The Edwina May at Tooradin airfield.

Y is for Yellow cheese and milk and other dairy industry products. The Dairy industry has been, until recently, a large part of the Casey Cardinia economy. Many small towns had milk or cheese factories - the one at Cora Lynn is still standing, the one at Bayles, built in 1966 replacing an earlier one, is also still standing, but now used for vegetable processing. Read about them here. The most prominent one in the area is the Old Cheese factory at Berwick - established in 1875, read about it here. Apart from the factories we also had George Hope's Model dairy at Cranbourne which supplied pure, unadulterated milk to the Lady Talbot Milk Institute, which in turn supplied  the pure milk to babies in Melbourne to help reduce infant deaths due to contaminated milk.
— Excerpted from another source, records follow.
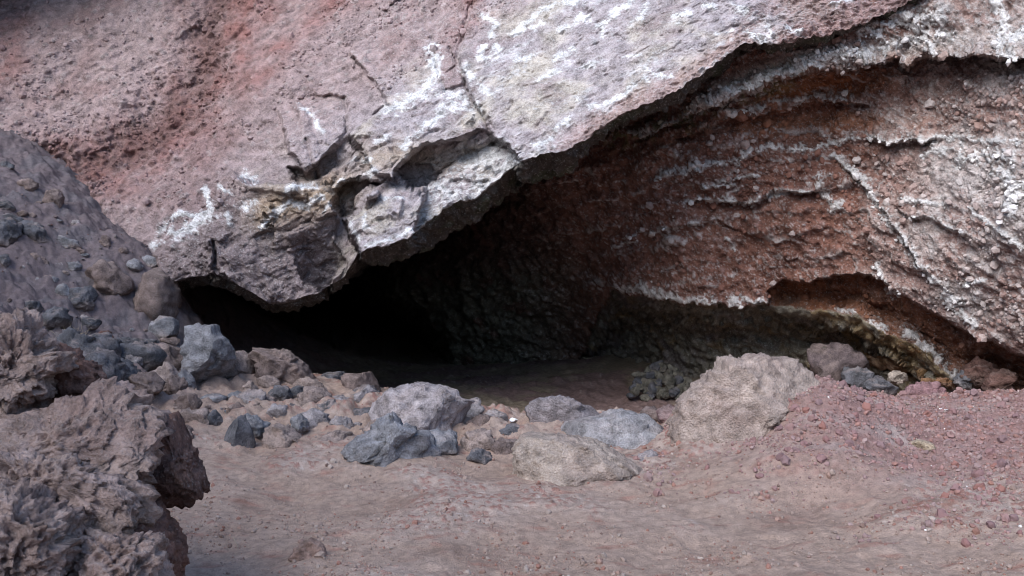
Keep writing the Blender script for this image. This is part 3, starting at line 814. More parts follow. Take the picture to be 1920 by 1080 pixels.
    c = mix(c, (0.165, 0.180, 0.080), sstep(-0.05, 0.35, fbm(P * 9 + 90, 3)) * np.exp(-(seg_dist(wx, wy, [(1150, 262), (1280, 225), (1400, 170), (1480, 142)]) / 24) ** 2) * 0.75)
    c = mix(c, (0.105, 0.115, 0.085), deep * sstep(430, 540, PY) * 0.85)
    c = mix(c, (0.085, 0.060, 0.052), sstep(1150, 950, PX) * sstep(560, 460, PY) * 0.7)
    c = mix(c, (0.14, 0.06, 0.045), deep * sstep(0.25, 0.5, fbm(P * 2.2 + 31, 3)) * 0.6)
    band = inb
    c = mix(c, (0.215, 0.088, 0.045), band * 0.85)
    c = mix(c, (0.10, 0.065, 0.05), band * sstep(0.1, 0.5, fbm(P * 4 + 51, 4)) * 0.7)
    rec = np.zeros(P.shape) + np.array([0.215, 0.190, 0.150])
    rec = mix(rec, (0.30, 0.215, 0.115), sstep(0.1, 0.5, fbm(P * 2.6 + 61, 4) + 0.3 * sstep(1450, 1600, PX)) * 0.85)
    rec = mix(rec, (0.20, 0.165, 0.17), sstep(0.0, 0.5, fbm(P * 2.1 + 81, 4)) * 0.7)
    rec = mix(rec, (0.24, 0.10, 0.03), sstep(1640, 1720, PX) * sstep(0.0, 0.4, n2) * 0.6)
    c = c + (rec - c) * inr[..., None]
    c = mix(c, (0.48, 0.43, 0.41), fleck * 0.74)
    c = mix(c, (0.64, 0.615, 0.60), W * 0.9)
    nr = grid_normals(P)
    if nr[len(ry) // 2, len(cx) // 2, 1] > 0:
        nr = -nr
    lab = np.zeros(PX.shape, np.int32)
    e0 = EDGES[0][0]
    tt = PY - np.interp(PX, [p[0] for p in e0], [p[1] for p in e0])
    lab[(tt < 2) & (tt > -46) & (PX > 1110) & (PX < 1960)] = 1
    tl = PY - np.interp(PX, [p[0] for p in LOWLIP], [p[1] for p in LOWLIP])
    lab[(tl < 4) & (tl > -26) & (PX > 1148) & (PX < 1815)] = 2
    ta = PY - np.interp(PX, [p[0] for p in ARCH], [p[1] for p in ARCH])
    lab[(ta < 3) & (ta > -70) & (PX > 1600) & (PX < 2000)] = 3
    lab[(sdr < 0) & (lab == 0) & (PX > 1100)] = 4
    V = P.reshape(-1, 3); F = grid_faces(*PX.shape)
    root = [None]

    def body(v, f, p, n):
        root[0] = link('cave_wall', make_mesh('cave_wall', v, f, p, M['wall'], n), kind='structure')

    def part(nm, lb):
        def fn(v, f, p, n):
            link(nm, make_mesh(nm, v, f, p, M['wall'], n), root[0], label=lb)
        return fn
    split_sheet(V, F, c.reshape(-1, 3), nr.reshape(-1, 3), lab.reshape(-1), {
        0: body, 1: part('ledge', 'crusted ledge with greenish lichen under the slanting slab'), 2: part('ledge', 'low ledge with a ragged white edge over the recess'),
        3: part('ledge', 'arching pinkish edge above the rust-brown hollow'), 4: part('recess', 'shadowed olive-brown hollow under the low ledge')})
    return PX, PY, P, N, inr, c


WALL = build_wall()


def build_tunnel():
    """the rest of the cave: a closed vault of dark rock behind the overhang"""
    nu, nv = 60, 40
    V = []
    for i in range(nv + 1):
        t = i / nv
        y = 10.5 + 22 * t
        s = math.sqrt(max(0.0, 1 - t ** 4)) if i < nv else 0.0
        for k in range(nu):
            a = 2 * math.pi * k / nu
            V.append((-0.5 + (9.5 * math.cos(a)) * s, y, 0.6 + (6.0 if math.sin(a) > 0 else 3.0) * math.sin(a) * s))
    V = np.array(V)
    V = V + 0.3 * np.stack([fbm(V * 0.5 + k * 9, 3) for k in range(3)], -1)
    F = []
    for i in range(nv):
        for k in range(nu):
            F.append((i * nu + k, i * nu + (k + 1) % nu, (i + 1) * nu + (k + 1) % nu, (i + 1) * nu + k))
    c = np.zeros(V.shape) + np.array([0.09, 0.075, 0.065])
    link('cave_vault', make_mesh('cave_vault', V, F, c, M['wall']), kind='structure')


build_tunnel()

# ================================================================== STONES
_ico = {}


def ico(level):
    if level not in _ico:
        bm = bmesh.new()
        bmesh.ops.create_icosphere(bm, subdivisions=level, radius=1.0)
        v = np.array([x.co[:] for x in bm.verts]); f = np.array([[q.index for q in p.verts] for p in bm.faces])
        bm.free()
        _ico[level] = v, f
    return _ico[level]


VF = CF.copy()


def rock_mesh(name, outline, d, thick, seed, level=4, cols=None, mat='stone', planes=(), cuts=6, rough=1.0, pits=0.0, box=0.62, noise_scale=1.0, dust=0.35, knobs=0.0, ragged=0.5):
    """a stone whose silhouette follows an outline (pixels) at distance d, with its own thickness and facets"""
    rng = np.random.default_rng(seed)
    S, F = ico(level)
    ol = np.array(outline, float)
    c = 0.5 * (ol.min(0) + ol.max(0)) * 0.5 + ol.mean(0) * 0.5
    m = d / FPX
    # radius by angle
    th = np.linspace(-math.pi, math.pi, 361)
    closed = np.r_[ol, ol[:1]] - c
    closed[:, 1] *= -1
    dx, dy = np.cos(th)[:, None], np.sin(th)[:, None]
    ax, ay = closed[None, :-1, 0], closed[None, :-1, 1]
    ex, ey = closed[None, 1:, 0] - ax, closed[None, 1:, 1] - ay
    den = dx * ey - dy * ex
    den = np.where(np.abs(den) < 1e-9, 1e-9, den)
    sv = (ax * ey - ay * ex) / den
    uv = (ax * dy - ay * dx) / den
    rad = np.where((sv > 0) & (uv >= -1e-6) & (uv <= 1 + 1e-6), sv, 0).max(1)
    k = np.array([1, 2, 3, 2, 1]) / 9.0
    rad = np.convolve(np.r_[rad[-3:-1], rad, rad[1:3]], k, 'same')[2:-2]
    ring = np.stack([np.cos(th), np.sin(th), 0 * th + seed * 1.7], -1)
    rad = rad * (1 + ragged * (0.07 * fbm(ring * 4, 3) + 0.035 * fbm(ring * 16, 2)))
    a, b, cc = S[:, 0], S[:, 1], S[:, 2]
    s = np.sqrt(a * a + b * b)
    th_v = np.arctan2(b, a)
    r = np.interp(th_v, th, rad) * m
    T = thick
    loc = np.stack([r * np.cos(th_v) * s ** box, r * np.sin(th_v) * s ** box, T * np.sign(cc) * np.abs(cc) ** 0.8], -1)
    size = np.mean(rad) * m
    # facets: random planes facing the viewer and the sky, then the ones read from the photograph
    pl = []
    for _ in range(cuts):
        n = rng.normal(size=3); n[2] = abs(n[2]) * 1.2 + 0.25
        n /= np.linalg.norm(n)
        pl.append((n, rng.uniform(0.62, 0.86)))
    for n, h in planes:
        n = np.array(n, float); pl.append((n / np.linalg.norm(n), h))
    for n, h in pl:
        dn = loc @ n
        hm = dn.max() * h
        loc = loc - np.outer(np.maximum(dn - hm, 0) * 0.93, n)
    W = c
    P = unproj(c[0], c[1], d + T * 0.55) + loc[:, :1] * CR + loc[:, 1:2] * CU - loc[:, 2:3] * VF
    q = P + seed * 3.17
    dirn = loc / np.maximum(np.linalg.norm(loc, axis=1, keepdims=True), 1e-6)
    dirw = dirn[:, :1] * CR + dirn[:, 1:2] * CU - dirn[:, 2:3] * VF
    fs = noise_scale / size
    h = size * rough * (0.11 * fbm(q * 1.1 * fs, 3) + 0.08 * fbm(q * 3.2 * fs + 5, 4))
    h = h + size * rough * (0.05 * (ridged(q * 2.6 * fs + 1, 3) - 0.6) + 0.05 * fbm(q * 8 * fs, 3))
    qf = (q + 0.06 * size * np.stack([fbm(q * 5 * fs, 2), fbm(q * 5 * fs + 7, 2), fbm(q * 5 * fs + 17, 2)], -1)) * fs
    h = h + size * min(rough, 1.0) * (1 - 0.6 * (knobs > 0.5)) * (0.27 * facets(qf * 1.3) + 0.10 * facets(qf * 3.6 + 3))
    h = h + rough * (0.010 * fbm(q * 22 + 9, 3) + 0.005 * perlin(q * 70))
    if pits > 0:
        f1, _, idp = worley3(q * 16 / noise_scale)
        h = h - pits * 0.040 * sstep(0.55, 0.12, f1) * (idp > 0.15)
        f1, _, idp = worley3(q * 38 / noise_scale)
        h = h - pits * 0.016 * sstep(0.55, 0.12, f1) * (idp > 0.2)
        h = h + pits * (0.022 * (ridged(q * 7 + 4, 4) - 0.6) + 0.030 * fbm(q * 19 + 2, 4, 0.65) + 0.048 * facets(q * 5 + 0.15 * np.stack([fbm(q * 9, 2), fbm(q * 9 + 5, 2), fbm(q * 9 + 8, 2)], -1)) + 0.03 * facets(q * 14 + 7))
    if knobs > 0:
        f1, _, idp = worley3(q * 15)
        h = h + knobs * 0.05 * np.clip(0.55 - f1, 0, 1) * (idp > 0.35)
        f1, _, idp = worley3(q * 40 + 3)
        h = h + knobs * 0.022 * np.clip(0.55 - f1, 0, 1)
    P = P + dirw * h[:, None]
    c0, c1 = cols
    pig = np.zeros(P.shape) + np.array(c0)
    pig = mix(pig, c1, sstep(-0.25, 0.4, fbm(q * 2.5 + 8, 4)))
    # dust lying on what faces up
    fn = np.cross(P[F[:, 1]] - P[F[:, 0]], P[F[:, 2]] - P[F[:, 0]])
    vn = np.zeros(P.shape)
    for j in range(3):
        for ax_ in range(3):
            vn[:, ax_] += np.bincount(F[:, j], fn[:, ax_], len(P))
    vn /= np.maximum(np.linalg.norm(vn, axis=1, keepdims=True), 1e-12)
    if np.mean((vn * dirw).sum(1)) < 0:
        vn = -vn
    up = sstep(0.45, 0.9, vn[:, 2]) * sstep(-0.3, 0.25, fbm(q * 5 + 2, 3))
    pig = pig * (1 + 0.35 * fbm(q * 14 + 3, 3))[:, None]
    pig = mix(pig, (0.33, 0.255, 0.225), up * dust)
    zr = (P[:, 2] - P[:, 2].min()) / np.ptp(P[:, 2])
    pig = mix(pig, (0.31, 0.235, 0.20), sstep(0.55, 0.2, zr + 0.25 * fbm(q * 6 + 12, 3)) * min(1.0, 1.1 * dust))
    return P, F, pig


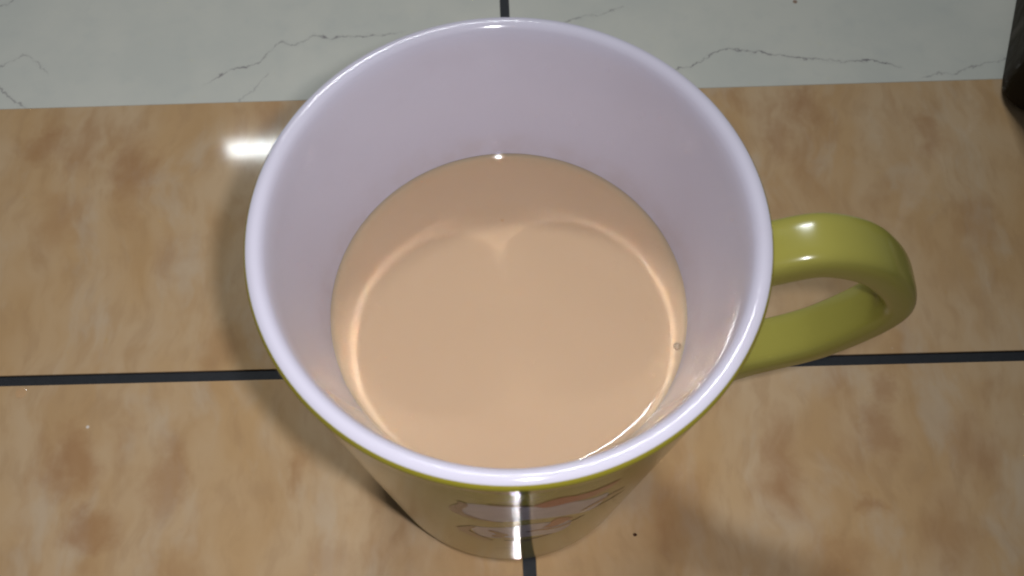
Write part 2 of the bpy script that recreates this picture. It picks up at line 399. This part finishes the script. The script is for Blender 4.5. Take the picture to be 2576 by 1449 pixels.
gm.set(Base_Color=gm.mix(gm.math('MULTIPLY', gst, .5), (0.034, 0.027, 0.018), (0.13, 0.12, 0.095)), Roughness=0.5, IOR=1.3, Specular_IOR_Level=0.08)
gm.bump(gm.noise(gm.vmath('MULTIPLY', gp, (1, 1, .5)), 1.6, 3, .6, .6), .5, .002)
cm = NT('dark contents'); cp_ = cm.pos()
cm.set(Base_Color=cm.mix(cm.noise(cp_, 1.2, 4, .6), (0.010, 0.006, 0.004), (0.030, 0.018, 0.010)), Roughness=.5)
rings = [rsq(BH - .45, .7, .0), rsq(BH - .22, .8, .05), rsq(BH - .06, .9, .2), rsq(BH, .95, .42)] + [rsq(BH, .95, z) for z in (1, 2.5, 4, 6, 8, 9.2)]
rings += [rsq(BH - .15, .7, 9.8), rsq(BH - .6, .9, 10.3), rsq(1.7, 1.5, 10.7), rsq(1.5, 1.45, 11.2), rsq(1.5, 1.45, 11.5)]
mesh_obj('bottle_body', *loft(rings), gm.m, bottle)
mesh_obj('cap', *loft([rsq(1.65, 1.55, 11.5), rsq(1.7, 1.6, 11.6), rsq(1.7, 1.6, 12.6), rsq(1.5, 1.4, 12.75)]), cm.m, bottle)

# ------------------------------------------------------------------ a crumb and a drop on the tiles
bm = bmesh.new(); bmesh.ops.create_icosphere(bm, subdivisions=2, radius=.045)
for v in bm.verts: v.co = Vector((v.co.x * 1.25, v.co.y * .9, v.co.z * .7)) * random.uniform(.8, 1.15)
V = [(v.co.x, v.co.y, v.co.z) for v in bm.verts]; bm.verts.index_update(); F = [tuple(v.index for v in f.verts) for f in bm.faces]; bm.free()
mc = NT('dark crumb'); mc.set(Base_Color=(0.05, 0.02, 0.012), Roughness=0.9, Specular_IOR_Level=0.1)
cr = mesh_obj('crumb', V, F, mc.m); cr.location = Vector((3.06, -2.84, .03)) * S
tag(cr, 'tiny dark brown crumb on the beige tile right of the mug base', 'crumb')
wm = NT('water'); wm.set(Base_Color=(0.8, 0.8, 0.8), Roughness=0.02, IOR=1.33)
tr = wm.n('ShaderNodeBsdfTransparent'); gs = wm.n('ShaderNodeBsdfGlossy'); gs.inputs['Roughness'].default_value = 0.08
lw = wm.n('ShaderNodeFresnel'); lw.inputs['IOR'].default_value = 1.33; mx = wm.n('ShaderNodeMixShader')
wm.t.links.new(lw.outputs[0], mx.inputs[0]); wm.t.links.new(tr.outputs[0], mx.inputs[1]); wm.t.links.new(gs.outputs[0], mx.inputs[2])
wm.t.links.new(mx.outputs[0], wm.t.nodes['Material Output'].inputs['Surface'])
vs, fs = lathe([(.15, .001), (.14, .004), (.11, .008), (.07, .011), (.035, .012), (0, .0125)], 40)
wd = mesh_obj('water_drop', vs, fs, wm.m); wd.location = Vector((-12.86, 1.44, .0)) * S
tag(wd, 'small clear water drop at the black joint on the left', 'water drop')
The c. 1875 Old Cheese Factory at Berwick  - built at a time when factories were built to be both useful and aesthetically pleasing.

S is for Settlements - Religious. There have been two religious based settlements in the Casey Cardinia region.  The best known settlement is Maryknoll which  was established in 1949 by Father Wilfred Pooley (1912-1969)  as a Catholic community based on the principals of faith, family life and co-operative enterprise. Less well known was the Jewish Land Settlement Trust endeavour which was established at Berwick in 1927. The actual settlement was at the Closer Settlement Board Estate, Hallam Valley, which was technically at Narre Warren rather than Berwick. The Jewish Settlement was not very successful and by 1934/35 most of the settlers had left the area.

It would be interesting to see the slides of Berwick from this 1928 presentation.